Nosotros reivindicábamos, no solamente sensibilidad social, sino también una búsqueda espiritual, misma que fue resentida con mucho odio por nuestros compañeros. Lo irónico es que muchos de los que se burlaron de nuestra ingenuidad espiritual son los que después de muchos años, se hicieron miembros activos de todo el espectro de sectas religiosas estrambóticas.
Siempre me he preguntado cómo ha sido posible que se hubiere engendrado en mi promoción personajes extremadamente infames, más allá de la normal desfachatez. La única respuesta que tengo es que fuimos la generación de la explosión volcánica. Fue a mi generación que le tocó exactamente la línea divisoria de otra erupción social en el país y las erupciones siempre generan dolor y sangre. El magma de lo más profundo agota toda su paciencia y tiene que brotar. Nos tocó vivir sin opción, arrebatados como por un torrente de lava en un conflicto que nosotros no los originamos, pero éramos víctimas que necesitábamos tomar posición. Arrasó a algunos a hechos abominables como involucrarse en asesinatos de opositores y los que no tomaron partido también fueron afectados y los que pudieron migrar lo hicieron y los que se quedaron vivieron años de temores, inseguridades y peligros.
En el año memorable del inicio del conflicto armado el dolor y la violencia, como lava sin control, estaba en nuestras aceras. La irracionalidad abundaba rampante en todos los sitios. Los jóvenes inquietos e irreflexivos fueron sumados a la inercia de dicho torbellino social. Diariamente, aparecían cadáveres de las ejecuciones sumarias del régimen militar, el cual bajo la consigna anticomunista eliminaba a sus oponentes. Por el lado de los grupos de izquierda, había también irracionalidad, resentimiento y dogma. Hubo secuestros de hombres de negocios que no tenían ningún involucramiento con la guerra. De estos grupos, tampoco había esfuerzos por detener la pérdida de vidas; al contrario, tenían la certeza de que más mártires a su favor, lejos de amedrentar aumentaban los simpatizantes en sus filas.

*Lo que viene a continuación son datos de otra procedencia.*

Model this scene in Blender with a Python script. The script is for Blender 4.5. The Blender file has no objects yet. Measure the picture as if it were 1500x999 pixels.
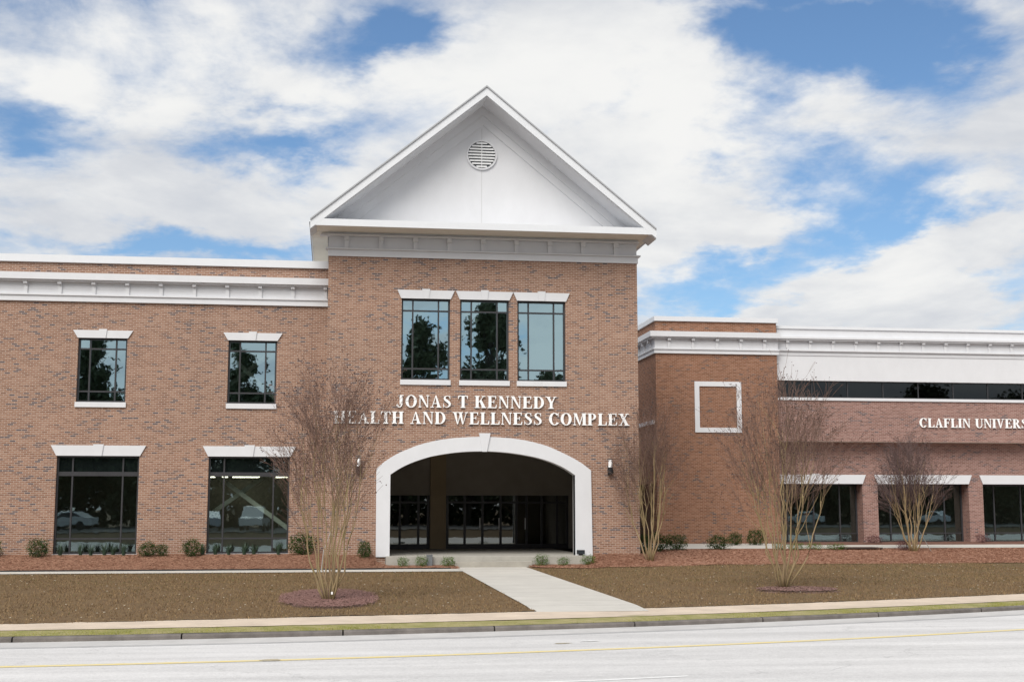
import bpy, math, random
from mathutils import Vector, Matrix, noise
import bmesh
R = math.radians
scene = bpy.context.scene
col = scene.collection

# ------------------------------------------------------------------ camera
EYE = 1.7
YAW, PIT, FPX = 7.754, 7.30, 1916.05
cam_d = bpy.data.cameras.new('camera')
cam_d.sensor_width = 36.0
cam_d.lens = 36.0 * FPX / 1500.0
cam_d.clip_start = 0.1
cam_d.clip_end = 3000
cam = bpy.data.objects.new('camera', cam_d)
cam.location = (0, 0, EYE)
cam.rotation_euler = (R(90 + PIT), 0, R(-YAW))
col.objects.link(cam)
scene.camera = cam

# ------------------------------------------------------------------ sun / exposure
SUN_EL, SUN_AZ = 46.0, -152.0        # azimuth clockwise from +y (the view): behind the viewer, a little to the left
sd = bpy.data.lights.new('sun', 'SUN')
sd.energy = 2.95
sd.angle = R(42)
sd.color = (1.0, 0.955, 0.89)
sun = bpy.data.objects.new('sun', sd)
sv = Vector((math.sin(R(SUN_AZ)) * math.cos(R(SUN_EL)), math.cos(R(SUN_AZ)) * math.cos(R(SUN_EL)), math.sin(R(SUN_EL))))
sun.rotation_euler = sv.to_track_quat('Z', 'Y').to_euler()
sun.location = (-40, -20, 60)
col.objects.link(sun)
scene.view_settings.view_transform = 'Standard'
scene.view_settings.look = 'None'
scene.view_settings.gamma = 1
scene.view_settings.use_curve_mapping = False
scene.view_settings.exposure = 0.32
scene.cycles.max_bounces = 8
scene.cycles.transparent_max_bounces = 8

# ------------------------------------------------------------------ world: Nishita sky with broken cloud
def px_dir(x, y):
    cy, sy = math.cos(R(YAW)), math.sin(R(YAW)); cp, sp = math.cos(R(PIT)), math.sin(R(PIT))
    F = Vector((sy * cp, cy * cp, sp)); r = Vector((cy, -sy, 0)); u = r.cross(F)
    return ((x - 750) / FPX * r - (y - 499.5) / FPX * u + F).normalized()
def az_el(x, y):
    d = px_dir(x, y)
    return math.atan2(d.x, d.y), math.asin(d.z)

world = bpy.data.worlds.new('World')
scene.world = world
world.use_nodes = True
nt = world.node_tree
nt.nodes.clear()
N, Lk = nt.nodes, nt.links
def wmath(op, a, b=None, c=None, clamp=False):
    n = N.new('ShaderNodeMath'); n.operation = op; n.use_clamp = clamp
    for i, v in enumerate((a, b, c)):
        if v is None: continue
        if isinstance(v, (int, float)): n.inputs[i].default_value = v
        else: Lk.new(v, n.inputs[i])
    return n.outputs[0]
sky = N.new('ShaderNodeTexSky'); sky.sky_type = 'NISHITA'
sky.sun_disc = False
sky.sun_elevation = R(SUN_EL)
sky.sun_rotation = R(SUN_AZ)
sky.air_density = 1.0; sky.dust_density = 0.6; sky.ozone_density = 2.0
tc = N.new('ShaderNodeTexCoord')
sep = N.new('ShaderNodeSeparateXYZ'); Lk.new(tc.outputs['Generated'], sep.inputs[0])
X, Y, Z = sep.outputs
az0 = wmath('ARCTAN2', X, Y)
el0 = wmath('ARCSINE', Z)
den = wmath('ADD', wmath('MAXIMUM', Z, 0.0), 0.22)
comb = N.new('ShaderNodeCombineXYZ')
Lk.new(wmath('DIVIDE', X, den), comb.inputs[0]); Lk.new(wmath('DIVIDE', Y, den), comb.inputs[1]); comb.inputs[2].default_value = 3.7
def wnoise(scale, detail, rough, dist=0.0, off=(0, 0, 0), sc=(1, 1, 1)):
    mp = N.new('ShaderNodeMapping'); mp.inputs['Location'].default_value = off; mp.inputs['Scale'].default_value = sc
    Lk.new(comb.outputs[0], mp.inputs[0])
    n = N.new('ShaderNodeTexNoise'); n.inputs['Scale'].default_value = scale; n.inputs['Detail'].default_value = detail
    n.inputs['Roughness'].default_value = rough; n.inputs['Distortion'].default_value = dist
    Lk.new(mp.outputs[0], n.inputs['Vector'])
    return n.outputs['Fac']
n1 = wnoise(2.1, 9, 0.60, 0.35, sc=(1.0, 0.75, 1))
n2 = wnoise(7.0, 6, 0.6, 0.2, (3, 1, 0))
n3 = wnoise(1.7, 7, 0.55, 0.3, (7, 2, 1))
w1 = wnoise(6.0, 5, 0.6, 0.2, (11, 4, 2)); w2 = wnoise(6.0, 5, 0.6, 0.2, (5, 17, 9))
az = wmath('ADD', az0, wmath('MULTIPLY', wmath('SUBTRACT', w1, 0.5), 0.16))
el = wmath('ADD', el0, wmath('MULTIPLY', wmath('SUBTRACT', w2, 0.5), 0.075))
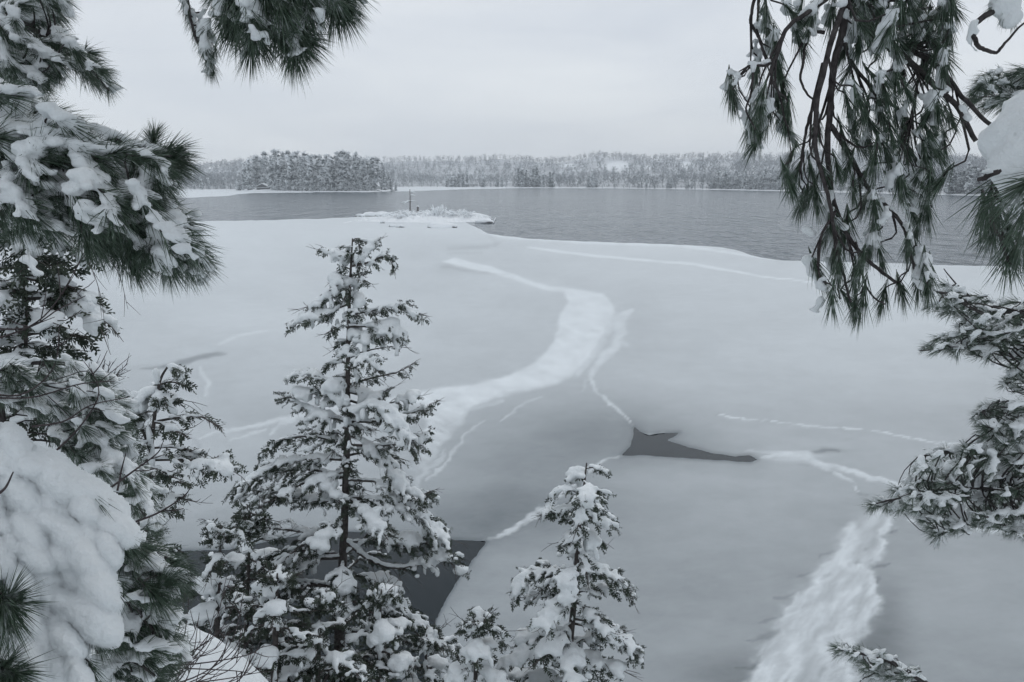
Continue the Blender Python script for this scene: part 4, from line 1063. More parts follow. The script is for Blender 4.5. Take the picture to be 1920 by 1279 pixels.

En un momento, me di cuenta de que yo no pertenecía a dicho medio. Me sentía tan distante, era una realidad que no podía aceptar y quería ser diferente. Las cosas no tenían sentido si continuaban así. El único escape que tuve fue por medio del estudio. Mis plegarias fueron escuchadas y en esas circunstancias en la cual todos peligrábamos salí del país. Lo dejé en sus peores momentos, con olor a sangre y sufrimiento. Salí como muchos otros, huyendo de un conflicto irracional y buscando prepararme mejor.
En ese tiempo tenía una visión fatalista primitiva, creía que aun con el libre albedrío, el universo y las fuerzas del azar eligen a algunos para participar en el engranaje exacto de causas y efectos. A estos se les da la oportunidad de convertirse en esta historia del universo y depende de su inteligencia y visión de justicia si serán parte del dispositivo o si se quedarán al margen. Muchas veces, estuve cerca de morir, pero una mano celestial intervino en los momentos precisos para librarme del peligro. Pensaba que, aunque es inescrutable la dirección de la historia, la actitud sabia de cumplir el destino hace que la historia se realice y que uno sea parte de ella.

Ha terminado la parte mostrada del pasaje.